The tendency in Brazil is for marijuana use to decline. Marijuana is the most widely consumed drug in the world among the 200 million individuals between the ages of 15 and 64 who use narcotics at least once a year, as well as among the 100 million who take drugs once a month.
These data are from this year’s edition of the United Nations Office on Drugs and Crime’s (UNODC) annual World Drug Report, which was released yesterday, June 26, in the UN Information Center in Rio de Janeiro.
The coordinator of the UNODC’s Drugs and HIV/AIDS Projects for Brazil and the Southern Cone, Cíntia Freitas, said that the decrease may be credited to the government’s anti-drug campaigns and greater control and inspection of marijuana traffic.
She points out that Brazil ranks sixth in the world in drug seizures and is responsible for 3% of the global total.
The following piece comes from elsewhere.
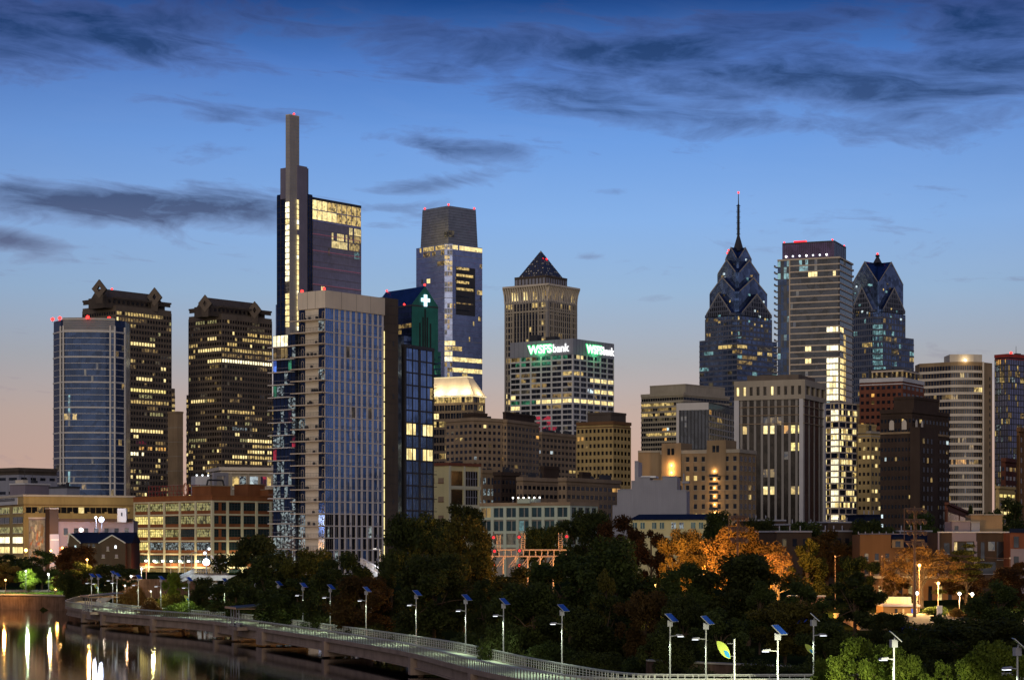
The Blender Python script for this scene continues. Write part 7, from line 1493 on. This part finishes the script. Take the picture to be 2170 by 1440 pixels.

Brazilian officials seized 200 tons of the drug in 2002 and around 155 tons in 2004.
According to data from 2001, 1% of the Brazilian population between the ages of 12 and 64 consumes marijuana at least once a year. Studies conducted by the government in schools indicate a decline in marijuana use.
The index among youth in the 10-18 age bracket fell to 6.4% in 2004, after an upswing that began in 1989 and peaked at 7.6% in 1997.